Tuesday, February 6, 2018

When did individual coworking become corporate outsourcing?

I remember parts of this from a decade ago.

[Tara Hunt and Chris Messina] started putting together meetups at Ritual Roasters in the Mission in San Francisco because we thought it would be even better to get a space full-time for independents....

We put the call out for people to come together and were super excited because lots of people showed up. Within a few months, we co-rented a live/work space in Portrero Hill with a group of others (we called it Teh Hat Factory — not a typo).

A few months later, Chris and I both left our startups and decided to start our own company, which led us to looking for and renting a bigger, more professional space in SOMA. We called this Citizen Space. It opened in October 2006.


Citizen Space is no longer open, but its indie feel can still be found in some other coworking sites, such as Pro Desk Space in Fullerton, California. This space caters to individual entrepreneurs, and its pricing supports people who need a desk for one day, or for one day a month, or more frequently.


And closer to home, it appears that there's a coworking space near downtown Ontario.

But Hunt and Messina didn't invent the office sublet - Regus (now IWG) was around long before 2006, and informal office sublet relationships have existed since the first office was established.

However, I wonder if we're seeing a new trend of coworking.

In march 2017, the New York City–based editors and writers of The Atlantic moved to a WeWork office in Brooklyn. I remember our first morning vividly: It was like entering the Millennial id. Craft beer and cucumber water poured from kitchen taps. Laptoppers in jeans and toques clacked along to MGMT in the wood-paneled common area. A WeWork “community manager” showed us to a glass-walled office so small that my colleagues and I could clasp hands while seated. We sat. Had we arrived in the future of work?

The Atlantic told us this arrangement would be temporary while our real office was renovated. As of this writing, we’re still here. If WeWork had its way, we’d stay forever, along with much of the 21st-century workforce.

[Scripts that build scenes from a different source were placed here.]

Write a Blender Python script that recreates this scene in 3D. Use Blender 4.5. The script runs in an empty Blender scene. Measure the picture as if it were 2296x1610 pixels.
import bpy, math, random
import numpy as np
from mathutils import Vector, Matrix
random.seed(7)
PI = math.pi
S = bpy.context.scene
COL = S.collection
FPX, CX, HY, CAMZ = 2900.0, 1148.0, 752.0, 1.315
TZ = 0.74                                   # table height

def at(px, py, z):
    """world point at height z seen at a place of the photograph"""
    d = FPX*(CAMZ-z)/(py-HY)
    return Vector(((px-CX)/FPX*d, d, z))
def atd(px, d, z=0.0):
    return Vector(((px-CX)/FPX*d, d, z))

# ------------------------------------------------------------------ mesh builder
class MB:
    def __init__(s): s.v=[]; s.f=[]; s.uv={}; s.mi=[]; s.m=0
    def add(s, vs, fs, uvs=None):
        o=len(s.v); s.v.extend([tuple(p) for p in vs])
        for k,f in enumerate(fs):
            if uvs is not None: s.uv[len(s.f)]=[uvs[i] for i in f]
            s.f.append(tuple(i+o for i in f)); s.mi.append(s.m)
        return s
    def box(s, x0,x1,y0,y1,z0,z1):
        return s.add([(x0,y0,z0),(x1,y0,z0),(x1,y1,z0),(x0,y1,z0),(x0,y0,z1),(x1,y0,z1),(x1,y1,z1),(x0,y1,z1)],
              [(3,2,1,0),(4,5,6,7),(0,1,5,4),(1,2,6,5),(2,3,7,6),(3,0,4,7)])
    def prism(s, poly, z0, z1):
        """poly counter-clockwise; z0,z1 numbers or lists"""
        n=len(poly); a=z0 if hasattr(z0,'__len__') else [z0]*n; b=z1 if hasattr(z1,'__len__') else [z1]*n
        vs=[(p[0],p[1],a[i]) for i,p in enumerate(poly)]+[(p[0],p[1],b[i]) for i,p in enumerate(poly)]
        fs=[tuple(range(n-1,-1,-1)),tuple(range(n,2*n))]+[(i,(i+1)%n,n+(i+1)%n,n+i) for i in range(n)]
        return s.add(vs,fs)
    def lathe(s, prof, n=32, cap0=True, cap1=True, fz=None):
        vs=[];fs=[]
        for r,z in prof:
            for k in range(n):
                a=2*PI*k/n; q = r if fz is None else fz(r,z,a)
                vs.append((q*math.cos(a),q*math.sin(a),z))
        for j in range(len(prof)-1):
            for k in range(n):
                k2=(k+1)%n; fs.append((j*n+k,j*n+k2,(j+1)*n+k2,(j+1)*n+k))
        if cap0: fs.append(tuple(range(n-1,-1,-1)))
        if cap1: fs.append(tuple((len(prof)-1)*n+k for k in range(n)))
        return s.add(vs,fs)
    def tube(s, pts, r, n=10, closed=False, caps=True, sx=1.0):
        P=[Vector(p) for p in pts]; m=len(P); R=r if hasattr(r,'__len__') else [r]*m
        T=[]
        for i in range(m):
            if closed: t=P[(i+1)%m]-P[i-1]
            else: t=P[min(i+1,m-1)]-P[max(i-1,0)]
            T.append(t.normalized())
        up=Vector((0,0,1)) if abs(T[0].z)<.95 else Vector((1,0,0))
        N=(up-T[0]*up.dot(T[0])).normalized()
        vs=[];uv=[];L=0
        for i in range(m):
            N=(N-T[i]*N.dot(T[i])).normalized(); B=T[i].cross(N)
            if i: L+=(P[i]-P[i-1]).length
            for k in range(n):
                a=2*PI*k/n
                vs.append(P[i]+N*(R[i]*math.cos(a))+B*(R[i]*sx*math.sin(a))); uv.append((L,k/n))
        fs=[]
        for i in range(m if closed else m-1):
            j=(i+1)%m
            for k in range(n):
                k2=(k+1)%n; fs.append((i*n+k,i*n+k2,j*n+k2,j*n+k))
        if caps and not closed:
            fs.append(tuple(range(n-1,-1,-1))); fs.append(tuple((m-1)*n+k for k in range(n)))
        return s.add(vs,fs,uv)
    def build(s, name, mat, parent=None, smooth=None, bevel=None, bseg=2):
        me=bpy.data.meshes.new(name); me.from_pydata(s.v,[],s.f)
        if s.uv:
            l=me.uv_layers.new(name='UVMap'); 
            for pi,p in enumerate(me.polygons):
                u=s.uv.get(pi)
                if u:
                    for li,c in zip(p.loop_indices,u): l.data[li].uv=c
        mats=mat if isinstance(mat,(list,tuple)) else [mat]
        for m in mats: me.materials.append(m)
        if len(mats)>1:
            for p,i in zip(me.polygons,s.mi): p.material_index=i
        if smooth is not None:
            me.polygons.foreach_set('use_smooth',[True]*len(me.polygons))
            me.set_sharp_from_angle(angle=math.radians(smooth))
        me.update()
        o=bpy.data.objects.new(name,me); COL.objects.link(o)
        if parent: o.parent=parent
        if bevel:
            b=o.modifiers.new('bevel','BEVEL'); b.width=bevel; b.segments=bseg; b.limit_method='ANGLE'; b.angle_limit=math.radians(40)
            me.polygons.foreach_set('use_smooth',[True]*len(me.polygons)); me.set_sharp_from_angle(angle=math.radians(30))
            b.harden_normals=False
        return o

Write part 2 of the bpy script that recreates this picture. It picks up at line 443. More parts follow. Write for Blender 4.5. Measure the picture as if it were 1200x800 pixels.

This is fundamentally different from Factory Joe Startup renting a desk. And you can see it in WeWork's pricing. While Pro Desk Space's pricing page starts by asking how many days you want to work, WeWork has a different question: how many employees need seats?


Not all companies are supporting the concept of remote coworkers away from headquarters, but the WeWorks of the world are positioning themselves to cater to companies that are spread in multiple locations. If the companies outsource the whole "remote worker" thingie to a WeWork, then they don't have to worry about leasing facilities themselves, or supporting an employee's home office. And in the same way that companies expand and contract cloud storage, they can expand and contract square footage.

I'm not sure if I'd thrive in such a situation, but perhaps I'd learn how to do it. At present, my boss is over 2,000 miles away from me, so I'm already starting to adjust to this kind of life. (One of my coworkers has worked from home for over a decade now.) Why not work from a place in which I can just plug in (and put on the headphones)?